When the large telephone company US West began to consider divesting from low-population areas throughout the upper Midwest, many in North Dakota worried it would mean its rural residents would get left behind.

A group of small cooperatives and local providers came up with an unusual solution: Work together to buy out the US West’s rural exchanges — an acquisition that laid the groundwork for each company to share the cost burden of building new fiber networks. 

“They didn’t intend to go out of business,” Bill Patrie told researchers from the Institute for Local Self-Reliance. “They intended to find a new way of doing business.”

The process wasn’t easy. The coalition not only had to negotiate with US West, they had to negotiate among themselves and convince local regulators to let the sale go through — work that stretched throughout most of the 1990s.

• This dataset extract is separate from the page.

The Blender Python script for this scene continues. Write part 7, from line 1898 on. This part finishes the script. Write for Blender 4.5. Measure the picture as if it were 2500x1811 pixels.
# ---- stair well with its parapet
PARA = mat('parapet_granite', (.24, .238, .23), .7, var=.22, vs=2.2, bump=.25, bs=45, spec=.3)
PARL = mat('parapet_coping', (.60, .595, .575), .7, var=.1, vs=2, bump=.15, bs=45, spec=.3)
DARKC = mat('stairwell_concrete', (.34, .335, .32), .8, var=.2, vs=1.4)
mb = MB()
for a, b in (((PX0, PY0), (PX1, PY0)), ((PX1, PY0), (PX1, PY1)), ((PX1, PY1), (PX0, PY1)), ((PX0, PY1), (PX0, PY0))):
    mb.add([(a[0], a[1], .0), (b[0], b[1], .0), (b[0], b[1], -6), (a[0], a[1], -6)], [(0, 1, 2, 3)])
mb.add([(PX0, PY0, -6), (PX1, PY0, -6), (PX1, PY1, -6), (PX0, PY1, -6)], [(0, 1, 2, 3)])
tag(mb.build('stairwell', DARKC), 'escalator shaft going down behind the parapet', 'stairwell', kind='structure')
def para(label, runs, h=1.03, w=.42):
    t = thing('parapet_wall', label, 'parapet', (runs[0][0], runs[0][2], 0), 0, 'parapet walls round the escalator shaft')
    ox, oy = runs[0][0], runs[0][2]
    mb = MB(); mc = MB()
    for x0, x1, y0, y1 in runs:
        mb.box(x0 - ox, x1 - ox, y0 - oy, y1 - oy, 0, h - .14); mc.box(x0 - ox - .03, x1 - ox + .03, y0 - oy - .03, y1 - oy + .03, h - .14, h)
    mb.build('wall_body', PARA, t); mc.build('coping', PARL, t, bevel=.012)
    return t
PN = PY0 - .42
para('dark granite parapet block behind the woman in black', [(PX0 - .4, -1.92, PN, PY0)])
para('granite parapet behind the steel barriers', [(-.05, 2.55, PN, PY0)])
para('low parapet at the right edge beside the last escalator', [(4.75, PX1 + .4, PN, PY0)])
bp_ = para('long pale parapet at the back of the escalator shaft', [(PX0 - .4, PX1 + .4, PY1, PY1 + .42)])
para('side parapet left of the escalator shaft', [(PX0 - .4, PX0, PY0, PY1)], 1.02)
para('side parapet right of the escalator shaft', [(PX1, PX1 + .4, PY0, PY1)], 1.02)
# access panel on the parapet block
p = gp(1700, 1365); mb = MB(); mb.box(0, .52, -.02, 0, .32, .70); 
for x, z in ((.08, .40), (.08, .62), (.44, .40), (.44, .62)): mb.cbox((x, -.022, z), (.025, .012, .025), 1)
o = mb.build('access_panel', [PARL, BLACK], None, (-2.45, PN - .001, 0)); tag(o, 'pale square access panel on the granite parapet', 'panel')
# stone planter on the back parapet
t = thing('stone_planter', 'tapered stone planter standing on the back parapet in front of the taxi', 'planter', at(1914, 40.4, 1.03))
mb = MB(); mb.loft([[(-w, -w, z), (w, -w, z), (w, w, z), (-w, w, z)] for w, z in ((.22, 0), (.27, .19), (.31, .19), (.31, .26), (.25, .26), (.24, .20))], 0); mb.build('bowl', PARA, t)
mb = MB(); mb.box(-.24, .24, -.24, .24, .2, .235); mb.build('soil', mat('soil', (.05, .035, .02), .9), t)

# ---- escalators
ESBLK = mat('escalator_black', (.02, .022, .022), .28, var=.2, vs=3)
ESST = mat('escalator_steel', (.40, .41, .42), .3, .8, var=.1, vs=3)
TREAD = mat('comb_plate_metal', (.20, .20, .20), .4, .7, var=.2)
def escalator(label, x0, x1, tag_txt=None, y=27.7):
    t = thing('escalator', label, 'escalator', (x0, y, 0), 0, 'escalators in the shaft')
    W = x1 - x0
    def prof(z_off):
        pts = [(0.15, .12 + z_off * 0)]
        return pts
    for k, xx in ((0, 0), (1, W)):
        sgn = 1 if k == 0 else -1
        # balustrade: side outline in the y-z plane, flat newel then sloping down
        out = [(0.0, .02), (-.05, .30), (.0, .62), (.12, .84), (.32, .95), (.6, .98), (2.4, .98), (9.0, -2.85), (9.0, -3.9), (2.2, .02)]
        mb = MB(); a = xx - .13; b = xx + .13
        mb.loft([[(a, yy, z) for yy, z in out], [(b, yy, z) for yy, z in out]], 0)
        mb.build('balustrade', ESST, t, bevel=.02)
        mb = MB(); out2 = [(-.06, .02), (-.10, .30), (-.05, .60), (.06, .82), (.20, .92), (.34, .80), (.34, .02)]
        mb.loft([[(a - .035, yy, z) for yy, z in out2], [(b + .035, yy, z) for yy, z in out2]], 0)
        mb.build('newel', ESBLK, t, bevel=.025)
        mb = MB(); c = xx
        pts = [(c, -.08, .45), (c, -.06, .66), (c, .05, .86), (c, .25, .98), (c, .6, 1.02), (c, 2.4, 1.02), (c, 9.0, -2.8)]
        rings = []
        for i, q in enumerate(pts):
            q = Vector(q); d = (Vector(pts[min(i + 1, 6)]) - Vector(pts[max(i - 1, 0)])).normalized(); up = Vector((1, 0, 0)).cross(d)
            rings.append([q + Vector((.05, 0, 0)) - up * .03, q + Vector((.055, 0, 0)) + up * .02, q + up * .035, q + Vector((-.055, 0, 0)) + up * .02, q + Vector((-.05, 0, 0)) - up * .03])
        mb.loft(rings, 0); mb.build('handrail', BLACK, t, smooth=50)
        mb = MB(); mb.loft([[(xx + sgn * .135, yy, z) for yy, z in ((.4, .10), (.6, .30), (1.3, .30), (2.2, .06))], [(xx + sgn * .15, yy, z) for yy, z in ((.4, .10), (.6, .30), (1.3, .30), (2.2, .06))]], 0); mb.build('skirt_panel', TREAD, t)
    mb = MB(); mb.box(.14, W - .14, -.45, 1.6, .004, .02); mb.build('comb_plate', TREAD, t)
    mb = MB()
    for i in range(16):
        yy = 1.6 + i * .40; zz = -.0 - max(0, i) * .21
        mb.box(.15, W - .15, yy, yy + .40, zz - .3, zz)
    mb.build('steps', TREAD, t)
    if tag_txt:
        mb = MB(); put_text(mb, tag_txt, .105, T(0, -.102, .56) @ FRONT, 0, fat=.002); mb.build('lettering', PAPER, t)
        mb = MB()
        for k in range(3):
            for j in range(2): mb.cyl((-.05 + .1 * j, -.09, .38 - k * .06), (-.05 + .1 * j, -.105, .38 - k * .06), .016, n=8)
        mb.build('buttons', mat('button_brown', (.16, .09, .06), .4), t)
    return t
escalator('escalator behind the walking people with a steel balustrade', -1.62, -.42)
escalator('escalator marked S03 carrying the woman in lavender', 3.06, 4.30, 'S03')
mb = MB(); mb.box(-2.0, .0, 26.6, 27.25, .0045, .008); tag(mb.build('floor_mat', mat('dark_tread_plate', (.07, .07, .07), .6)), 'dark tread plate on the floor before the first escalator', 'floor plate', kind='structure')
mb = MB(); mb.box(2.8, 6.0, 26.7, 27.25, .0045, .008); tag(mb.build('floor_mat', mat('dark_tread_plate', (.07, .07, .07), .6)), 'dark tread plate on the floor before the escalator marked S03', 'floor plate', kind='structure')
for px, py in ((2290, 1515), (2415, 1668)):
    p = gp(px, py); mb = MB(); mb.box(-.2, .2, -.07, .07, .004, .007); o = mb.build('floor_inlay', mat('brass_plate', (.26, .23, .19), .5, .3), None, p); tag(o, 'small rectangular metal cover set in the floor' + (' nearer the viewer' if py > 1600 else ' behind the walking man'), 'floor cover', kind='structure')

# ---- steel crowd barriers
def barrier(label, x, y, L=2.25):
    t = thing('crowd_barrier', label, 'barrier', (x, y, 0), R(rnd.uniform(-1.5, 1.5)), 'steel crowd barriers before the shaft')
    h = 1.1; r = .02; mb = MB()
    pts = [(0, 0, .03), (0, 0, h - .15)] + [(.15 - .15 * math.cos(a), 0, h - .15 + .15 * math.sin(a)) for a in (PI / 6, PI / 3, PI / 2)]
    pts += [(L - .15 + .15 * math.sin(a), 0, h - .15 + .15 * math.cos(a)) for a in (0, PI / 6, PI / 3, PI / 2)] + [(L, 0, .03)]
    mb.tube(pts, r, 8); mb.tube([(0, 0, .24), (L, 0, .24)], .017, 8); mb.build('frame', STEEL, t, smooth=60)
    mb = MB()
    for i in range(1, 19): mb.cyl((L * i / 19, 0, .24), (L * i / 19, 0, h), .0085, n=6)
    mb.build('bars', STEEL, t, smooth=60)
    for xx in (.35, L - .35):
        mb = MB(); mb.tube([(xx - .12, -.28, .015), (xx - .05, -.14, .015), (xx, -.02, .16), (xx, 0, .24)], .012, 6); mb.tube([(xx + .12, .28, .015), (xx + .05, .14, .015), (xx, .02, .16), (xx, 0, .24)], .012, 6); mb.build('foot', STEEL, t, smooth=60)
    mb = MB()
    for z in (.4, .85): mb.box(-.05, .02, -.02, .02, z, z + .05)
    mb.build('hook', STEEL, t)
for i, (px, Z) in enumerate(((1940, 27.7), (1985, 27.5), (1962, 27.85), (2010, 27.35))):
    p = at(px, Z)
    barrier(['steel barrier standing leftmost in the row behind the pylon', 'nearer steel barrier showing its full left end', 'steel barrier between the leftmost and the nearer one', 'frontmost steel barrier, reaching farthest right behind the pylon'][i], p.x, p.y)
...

“The magic of this whole thing is those 15 different companies with 15 general managers [and] probably 11 different attorneys were able to cooperate and enter one bid,” Patrie said.

Without that level of cooperation, it may not be possible nor cost-effective for small businesses to completely replicate North Dakota’s success. Yet opportunity remains in the rural vacuums left by large telephone companies, and federal subsidies may make them more feasible.

Today, North Dakota far and away has the most fiber coverage in the country, resulting in the best internet coverage of any state. 

Researchers found this approach was more beneficial to residents, because “local providers are usually more responsive to a community’s needs than out-of-state companies because their customers are their neighbors, not just spreadsheet inputs.” 

Funding fiber

Fiber tends to be the gold standard because it provides the fastest internet speeds, has a long life and can be updated as technology improves. A fiber network can also be used to increase the speed of other common technology in remote areas, like a fixed wireless network.

“Fiber is really kind of a core component of any of these technology solutions that we’re talking about at this point,” said Anna Read, a senior officer with Pew Charitable Trusts’ Broadband Access Initiative.

Yet a jumble of state and federal regulations can limit who offers fiber connectivity in some places. 

Experts say allowing newer electrical companies to repurpose the fiber infrastructure used to manage their electrical grids could reach an estimated 60% more unserved households — and save an estimated $8 to $15 billion. 

For decades, the biggest challenge has been funding, Read said. This is particularly true of the difficulty connecting the “last mile” or “middle mile” of a network.

President Joe Biden’s Infrastructure Bill, passed in 2021, provides $65 billion to expand broadband to the 10% of the U.S. without access. Critical to that legislation, Read said, is that states will have the ability to prioritize projects based on their communities’ needs.